Power was able to talk to others in Indonesia to get a sense of the complexities of leaving terrorism — including Amir Abdillah, an ex-terrorist whose crime, like the Beheader’s, had taken lives. Abdillah assisted in the bombing of a Marriott in Jakarta — which caused nine deaths, with many others wounded — and served eight years in prison. She visited him in his old neighborhood. He was now a rideshare driver who played soccer with his old friends in his spare time.
“While he has told his soccer mates that he would never participate in violence again, he did, [in my] interview with him, say that the person who changed his mind while he was in prison was Osama Bin Laden,” Power wrote in an email. “He read Bin Laden’s letters, where the Al Qaeda leader said that ISIS had alienated Muslims [by] causing too much bloodshed among Muslims.

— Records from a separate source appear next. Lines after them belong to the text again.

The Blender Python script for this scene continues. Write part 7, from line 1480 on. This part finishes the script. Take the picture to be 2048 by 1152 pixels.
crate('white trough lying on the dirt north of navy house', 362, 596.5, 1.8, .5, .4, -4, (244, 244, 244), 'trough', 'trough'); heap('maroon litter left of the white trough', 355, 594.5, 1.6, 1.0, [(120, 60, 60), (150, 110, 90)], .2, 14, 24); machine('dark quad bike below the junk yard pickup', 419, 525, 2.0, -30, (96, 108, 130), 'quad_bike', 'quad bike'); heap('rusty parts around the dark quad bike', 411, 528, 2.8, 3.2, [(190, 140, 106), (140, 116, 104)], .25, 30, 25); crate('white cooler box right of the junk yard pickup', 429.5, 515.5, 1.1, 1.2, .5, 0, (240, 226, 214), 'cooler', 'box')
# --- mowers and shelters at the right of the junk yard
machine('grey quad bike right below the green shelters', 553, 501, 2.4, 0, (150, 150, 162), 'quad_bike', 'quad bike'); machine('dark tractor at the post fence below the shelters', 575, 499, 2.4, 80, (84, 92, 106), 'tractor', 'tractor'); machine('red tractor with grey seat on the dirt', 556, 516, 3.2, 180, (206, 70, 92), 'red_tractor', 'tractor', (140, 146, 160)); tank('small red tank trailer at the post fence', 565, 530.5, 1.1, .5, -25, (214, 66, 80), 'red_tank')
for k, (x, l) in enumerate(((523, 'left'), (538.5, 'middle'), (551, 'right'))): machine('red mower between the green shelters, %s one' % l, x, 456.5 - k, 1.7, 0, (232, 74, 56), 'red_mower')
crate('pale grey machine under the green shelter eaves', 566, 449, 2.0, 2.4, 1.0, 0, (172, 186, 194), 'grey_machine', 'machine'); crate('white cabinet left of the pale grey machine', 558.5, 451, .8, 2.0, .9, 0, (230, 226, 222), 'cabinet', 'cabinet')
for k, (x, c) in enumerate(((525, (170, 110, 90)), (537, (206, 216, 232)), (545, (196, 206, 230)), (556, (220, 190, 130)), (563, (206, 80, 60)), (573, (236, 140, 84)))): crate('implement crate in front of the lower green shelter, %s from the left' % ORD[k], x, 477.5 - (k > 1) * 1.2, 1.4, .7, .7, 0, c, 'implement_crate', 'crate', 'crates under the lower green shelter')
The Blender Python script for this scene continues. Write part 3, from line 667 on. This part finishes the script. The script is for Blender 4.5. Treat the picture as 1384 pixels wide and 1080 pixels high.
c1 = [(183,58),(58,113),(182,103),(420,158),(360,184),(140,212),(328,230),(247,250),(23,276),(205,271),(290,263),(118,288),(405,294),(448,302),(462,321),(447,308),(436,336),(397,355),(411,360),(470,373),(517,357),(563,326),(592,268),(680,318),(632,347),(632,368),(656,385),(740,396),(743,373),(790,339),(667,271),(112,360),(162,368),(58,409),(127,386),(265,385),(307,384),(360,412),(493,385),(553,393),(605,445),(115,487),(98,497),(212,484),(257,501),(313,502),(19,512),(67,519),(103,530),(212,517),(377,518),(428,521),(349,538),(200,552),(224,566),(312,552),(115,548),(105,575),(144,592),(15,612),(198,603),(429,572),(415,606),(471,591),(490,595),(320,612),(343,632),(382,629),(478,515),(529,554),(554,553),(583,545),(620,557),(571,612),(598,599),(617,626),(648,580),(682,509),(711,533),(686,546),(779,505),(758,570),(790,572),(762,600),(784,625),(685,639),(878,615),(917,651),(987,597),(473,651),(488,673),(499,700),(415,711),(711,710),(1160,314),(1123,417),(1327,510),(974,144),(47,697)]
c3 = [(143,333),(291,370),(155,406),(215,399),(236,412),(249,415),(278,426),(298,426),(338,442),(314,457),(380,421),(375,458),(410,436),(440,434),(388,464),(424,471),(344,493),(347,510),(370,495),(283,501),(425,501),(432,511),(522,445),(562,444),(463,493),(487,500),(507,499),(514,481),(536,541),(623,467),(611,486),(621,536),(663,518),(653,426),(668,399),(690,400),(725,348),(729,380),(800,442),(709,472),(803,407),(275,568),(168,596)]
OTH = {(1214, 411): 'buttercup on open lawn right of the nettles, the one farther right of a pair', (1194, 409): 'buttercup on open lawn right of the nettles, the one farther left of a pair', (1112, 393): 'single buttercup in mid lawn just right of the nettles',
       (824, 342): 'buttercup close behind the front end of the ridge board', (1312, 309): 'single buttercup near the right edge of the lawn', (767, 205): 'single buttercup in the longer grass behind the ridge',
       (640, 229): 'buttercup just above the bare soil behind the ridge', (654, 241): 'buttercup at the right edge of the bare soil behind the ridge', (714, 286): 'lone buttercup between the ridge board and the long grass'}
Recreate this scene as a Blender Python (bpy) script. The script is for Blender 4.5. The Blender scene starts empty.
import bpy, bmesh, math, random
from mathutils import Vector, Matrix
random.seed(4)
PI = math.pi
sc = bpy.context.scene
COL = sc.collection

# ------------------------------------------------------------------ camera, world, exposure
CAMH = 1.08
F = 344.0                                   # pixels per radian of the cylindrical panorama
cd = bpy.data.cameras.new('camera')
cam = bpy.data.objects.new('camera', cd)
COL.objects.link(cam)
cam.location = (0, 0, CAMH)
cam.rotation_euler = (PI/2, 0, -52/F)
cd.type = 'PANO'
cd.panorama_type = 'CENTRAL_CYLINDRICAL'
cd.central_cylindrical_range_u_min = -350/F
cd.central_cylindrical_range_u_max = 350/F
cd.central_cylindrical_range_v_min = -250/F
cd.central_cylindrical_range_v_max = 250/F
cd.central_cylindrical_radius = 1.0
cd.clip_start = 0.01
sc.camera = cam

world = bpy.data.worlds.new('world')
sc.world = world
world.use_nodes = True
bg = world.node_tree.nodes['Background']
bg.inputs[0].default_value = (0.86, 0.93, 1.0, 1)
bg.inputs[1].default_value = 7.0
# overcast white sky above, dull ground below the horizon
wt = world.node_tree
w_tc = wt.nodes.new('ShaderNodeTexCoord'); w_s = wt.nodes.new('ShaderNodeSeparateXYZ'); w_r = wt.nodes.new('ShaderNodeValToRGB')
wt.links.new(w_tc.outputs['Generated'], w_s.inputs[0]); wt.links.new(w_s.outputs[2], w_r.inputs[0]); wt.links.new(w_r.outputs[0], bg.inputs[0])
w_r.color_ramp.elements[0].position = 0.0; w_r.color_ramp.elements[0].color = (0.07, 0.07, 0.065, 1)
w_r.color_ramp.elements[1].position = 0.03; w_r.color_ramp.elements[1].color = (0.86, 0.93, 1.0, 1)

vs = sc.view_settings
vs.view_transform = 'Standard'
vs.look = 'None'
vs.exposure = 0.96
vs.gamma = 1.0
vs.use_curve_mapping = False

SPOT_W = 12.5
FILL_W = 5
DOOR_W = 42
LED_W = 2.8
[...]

“That was a shock for me to hear — that this middle-aged guy would openly declare that Osama had the clearest vision of what jihad should be. He said that for now, he doesn’t want to do jihad, but hinted that if militants got wide-spread support from ordinary people, he might. The problem is doing damage to the faith [by] spreading too much violence.”

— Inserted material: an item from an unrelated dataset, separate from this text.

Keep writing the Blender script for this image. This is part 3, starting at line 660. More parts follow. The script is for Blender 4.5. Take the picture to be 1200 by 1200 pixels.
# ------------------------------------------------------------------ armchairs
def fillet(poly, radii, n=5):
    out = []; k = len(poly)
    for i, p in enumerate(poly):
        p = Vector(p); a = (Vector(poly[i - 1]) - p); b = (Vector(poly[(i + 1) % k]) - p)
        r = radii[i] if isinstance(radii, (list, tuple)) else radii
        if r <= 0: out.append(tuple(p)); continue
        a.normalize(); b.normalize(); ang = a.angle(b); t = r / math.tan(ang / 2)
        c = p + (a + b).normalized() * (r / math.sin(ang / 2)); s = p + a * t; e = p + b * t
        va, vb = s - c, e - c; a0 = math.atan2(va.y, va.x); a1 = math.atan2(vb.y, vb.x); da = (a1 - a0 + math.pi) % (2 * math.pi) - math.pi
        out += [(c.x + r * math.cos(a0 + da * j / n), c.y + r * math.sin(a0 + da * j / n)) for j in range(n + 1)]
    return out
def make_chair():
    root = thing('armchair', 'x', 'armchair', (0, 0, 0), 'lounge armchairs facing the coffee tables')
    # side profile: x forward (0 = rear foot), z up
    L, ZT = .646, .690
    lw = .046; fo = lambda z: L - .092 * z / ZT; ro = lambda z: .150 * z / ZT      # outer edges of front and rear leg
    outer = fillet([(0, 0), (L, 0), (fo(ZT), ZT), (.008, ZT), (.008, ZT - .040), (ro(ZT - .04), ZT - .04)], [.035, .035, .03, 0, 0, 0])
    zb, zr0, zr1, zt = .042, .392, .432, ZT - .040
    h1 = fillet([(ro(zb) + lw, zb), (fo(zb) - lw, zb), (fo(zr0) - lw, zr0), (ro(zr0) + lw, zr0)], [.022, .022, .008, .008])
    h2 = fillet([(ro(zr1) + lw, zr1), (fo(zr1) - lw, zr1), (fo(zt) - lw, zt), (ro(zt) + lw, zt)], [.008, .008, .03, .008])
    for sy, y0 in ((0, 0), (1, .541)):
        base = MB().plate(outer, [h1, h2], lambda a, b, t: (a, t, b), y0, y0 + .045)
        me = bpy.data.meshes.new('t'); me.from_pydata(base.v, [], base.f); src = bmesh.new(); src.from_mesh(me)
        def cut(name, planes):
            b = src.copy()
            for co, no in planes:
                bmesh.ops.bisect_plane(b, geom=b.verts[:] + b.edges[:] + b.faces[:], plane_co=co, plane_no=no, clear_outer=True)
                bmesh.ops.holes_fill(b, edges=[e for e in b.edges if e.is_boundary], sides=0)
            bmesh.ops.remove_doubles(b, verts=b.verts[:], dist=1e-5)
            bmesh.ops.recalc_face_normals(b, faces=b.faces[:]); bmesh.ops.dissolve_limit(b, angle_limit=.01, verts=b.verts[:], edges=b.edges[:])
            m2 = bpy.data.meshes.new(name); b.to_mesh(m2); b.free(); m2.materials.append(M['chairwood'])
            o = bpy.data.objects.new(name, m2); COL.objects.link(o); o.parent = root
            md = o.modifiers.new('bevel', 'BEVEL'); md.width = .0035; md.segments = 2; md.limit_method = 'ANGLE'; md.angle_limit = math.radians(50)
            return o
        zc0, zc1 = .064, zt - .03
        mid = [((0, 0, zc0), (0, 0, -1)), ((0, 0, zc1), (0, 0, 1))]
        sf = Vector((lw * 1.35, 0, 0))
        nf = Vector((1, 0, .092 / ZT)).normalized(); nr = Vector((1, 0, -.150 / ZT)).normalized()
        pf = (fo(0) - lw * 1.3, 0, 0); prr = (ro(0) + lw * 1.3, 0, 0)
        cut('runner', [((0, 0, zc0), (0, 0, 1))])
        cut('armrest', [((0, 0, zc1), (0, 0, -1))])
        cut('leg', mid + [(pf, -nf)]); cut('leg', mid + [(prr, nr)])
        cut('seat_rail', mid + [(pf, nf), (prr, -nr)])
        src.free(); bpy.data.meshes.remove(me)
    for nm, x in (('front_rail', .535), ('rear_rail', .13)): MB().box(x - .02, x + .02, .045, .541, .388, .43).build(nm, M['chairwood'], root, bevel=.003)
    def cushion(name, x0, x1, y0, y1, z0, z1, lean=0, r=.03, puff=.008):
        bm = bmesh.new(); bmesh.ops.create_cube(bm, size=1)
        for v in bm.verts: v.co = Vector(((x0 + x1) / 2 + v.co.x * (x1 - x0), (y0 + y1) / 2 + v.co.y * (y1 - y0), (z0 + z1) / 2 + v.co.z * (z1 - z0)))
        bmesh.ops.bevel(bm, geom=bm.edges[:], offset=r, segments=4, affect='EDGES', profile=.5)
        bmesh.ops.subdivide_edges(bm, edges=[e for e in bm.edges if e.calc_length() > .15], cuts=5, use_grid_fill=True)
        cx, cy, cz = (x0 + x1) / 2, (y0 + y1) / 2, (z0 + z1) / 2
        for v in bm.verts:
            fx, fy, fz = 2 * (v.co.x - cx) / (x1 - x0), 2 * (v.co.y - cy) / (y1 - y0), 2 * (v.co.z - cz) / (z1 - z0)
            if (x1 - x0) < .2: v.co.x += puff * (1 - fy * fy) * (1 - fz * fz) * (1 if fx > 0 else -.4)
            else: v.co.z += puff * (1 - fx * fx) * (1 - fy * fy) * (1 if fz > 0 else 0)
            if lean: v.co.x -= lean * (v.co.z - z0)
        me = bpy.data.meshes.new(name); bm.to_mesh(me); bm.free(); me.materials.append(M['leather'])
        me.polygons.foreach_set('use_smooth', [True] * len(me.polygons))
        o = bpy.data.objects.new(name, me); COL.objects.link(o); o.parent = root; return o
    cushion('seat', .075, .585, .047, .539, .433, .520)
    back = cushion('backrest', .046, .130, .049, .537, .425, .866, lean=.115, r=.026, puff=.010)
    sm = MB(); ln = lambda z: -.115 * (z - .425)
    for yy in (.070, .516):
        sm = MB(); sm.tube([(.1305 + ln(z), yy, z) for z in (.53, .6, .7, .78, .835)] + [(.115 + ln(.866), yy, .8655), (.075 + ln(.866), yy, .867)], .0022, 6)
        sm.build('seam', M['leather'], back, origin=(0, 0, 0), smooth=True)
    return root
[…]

His situation was clearly complicated — like that of many other former militants Power interviewed.
“You talk to academic experts on rehabilitation and deradicalization,” she said, “they make the distinction between somebody who walks away from violence and still possibly holds sympathies… [and] other people, completely deradicalized, who never hold these sympathies anymore.”
“There is no one process,” she said. “There are many, many routes out of violent extremism, just as there are many, many routes into violent extremism.”